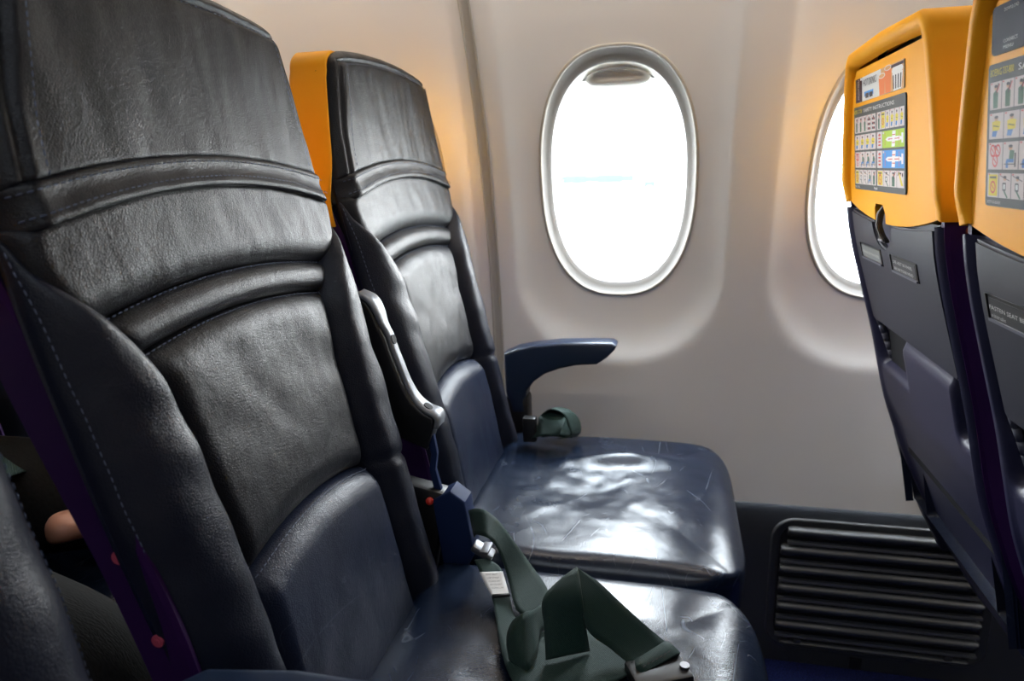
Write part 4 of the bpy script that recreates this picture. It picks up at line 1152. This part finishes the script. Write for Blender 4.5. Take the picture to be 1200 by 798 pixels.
skin_body('hair', [(L(-1.085, .575, 1.36), .075), (L(-1.075, .575, 1.425), .085, .08), (L(-1.04, .575, 1.455), .05)], [(0, 1), (1, 2)], M['hair'], per)
def hand(base, d, palm, side):
    """palm and five separate curled fingers, rooted in the cuff"""
    base, d, palm = Vector(base), Vector(d).normalized(), Vector(palm).normalized(); s = d.cross(palm)*side
    N = [(base, .026, .021), (base+d*.045, .036, .017), (base+d*.085, .038, .015)]; E = [(0, 1), (1, 2)]
    for k, (o, ln) in enumerate(((-.030, .062), (-.010, .075), (.010, .080), (.029, .072))):
        p = base+d*.088+s*o; dd = d.copy(); prev = 2
        for q in range(3):
            dd = (dd+palm*.38).normalized(); p = p+dd*ln*(.42, .32, .26)[q]
            N.append((p, .0085-.001*q)); E.append((prev, len(N)-1)); prev = len(N)-1
    p = base+d*.03-s*(-.034); prev = 1
    for q in range(3):
        p = p+(d*.8+s*.5+palm*.2*q).normalized()*.026; N.append((p, .0105-.001*q)); E.append((prev, len(N)-1)); prev = len(N)-1
    return [(tuple(a[0]),)+a[1:] for a in N], E
N1, E1 = hand(L(-.757, .625, .658), (.22, .95, -.15), (0.1, 0, -1), 1); skin_body('hand', N1, E1, M['skin'], per)
N1, E1 = hand(L(-.70, .80, .715), (.75, -.20, -.30), (0.1, 0, -1), -1); skin_body('hand', N1, E1, M['skin'], per)
for y in (.50, .82):
    bm = bmesh.new(); add_box(bm, L(-.555, y, .045), (.25, .09, .085), .03, 3); bm_obj('shoe', bm, M['black'], per, angle=60)
# zip down the jacket front
zp = [Vector(L(-.862-.03*k/20, .50, .72+.30*k/20)) for k in range(21)]
# green belt across the lap
o3 = Vector((-.88, YM, .76))
belt3 = empty('seat_belt', o3, 'dark green belt across the lap of the person behind', 'seat belt', 'seat belts')
lap = []
for k in range(9):
    a = lerp(-1, 1, k/8); y = YM+.19*a; x = -.835-.05*a*a
    lap.append((Vector((x, y, .722-.045*a*a)), Vector((x-.04, y, .744-.045*a*a))))
join_ribbons('strap', [lap], M['web'], belt3, o3)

━━━━━━━━━━

## TASK DETAILS
Repeat all the data as it stands, dropping any images it holds.

## RESULT FOR THIS EXERCISE
Write part 4 of the bpy script that recreates this picture. It picks up at line 1152. This part finishes the script. Write for Blender 4.5. Take the picture to be 1200 by 798 pixels.
skin_body('hair', [(L(-1.085, .575, 1.36), .075), (L(-1.075, .575, 1.425), .085, .08), (L(-1.04, .575, 1.455), .05)], [(0, 1), (1, 2)], M['hair'], per)
def hand(base, d, palm, side):
    """palm and five separate curled fingers, rooted in the cuff"""
    base, d, palm = Vector(base), Vector(d).normalized(), Vector(palm).normalized(); s = d.cross(palm)*side
    N = [(base, .026, .021), (base+d*.045, .036, .017), (base+d*.085, .038, .015)]; E = [(0, 1), (1, 2)]
    for k, (o, ln) in enumerate(((-.030, .062), (-.010, .075), (.010, .080), (.029, .072))):
        p = base+d*.088+s*o; dd = d.copy(); prev = 2
        for q in range(3):
            dd = (dd+palm*.38).normalized(); p = p+dd*ln*(.42, .32, .26)[q]
            N.append((p, .0085-.001*q)); E.append((prev, len(N)-1)); prev = len(N)-1
    p = base+d*.03-s*(-.034); prev = 1
    for q in range(3):
        p = p+(d*.8+s*.5+palm*.2*q).normalized()*.026; N.append((p, .0105-.001*q)); E.append((prev, len(N)-1)); prev = len(N)-1
    return [(tuple(a[0]),)+a[1:] for a in N], E
N1, E1 = hand(L(-.757, .625, .658), (.22, .95, -.15), (0.1, 0, -1), 1); skin_body('hand', N1, E1, M['skin'], per)
N1, E1 = hand(L(-.70, .80, .715), (.75, -.20, -.30), (0.1, 0, -1), -1); skin_body('hand', N1, E1, M['skin'], per)
for y in (.50, .82):
    bm = bmesh.new(); add_box(bm, L(-.555, y, .045), (.25, .09, .085), .03, 3); bm_obj('shoe', bm, M['black'], per, angle=60)
# zip down the jacket front
zp = [Vector(L(-.862-.03*k/20, .50, .72+.30*k/20)) for k in range(21)]
# green belt across the lap
o3 = Vector((-.88, YM, .76))
belt3 = empty('seat_belt', o3, 'dark green belt across the lap of the person behind', 'seat belt', 'seat belts')
lap = []
for k in range(9):
    a = lerp(-1, 1, k/8); y = YM+.19*a; x = -.835-.05*a*a
    lap.append((Vector((x, y, .722-.045*a*a)), Vector((x-.04, y, .744-.045*a*a))))
join_ribbons('strap', [lap], M['web'], belt3, o3)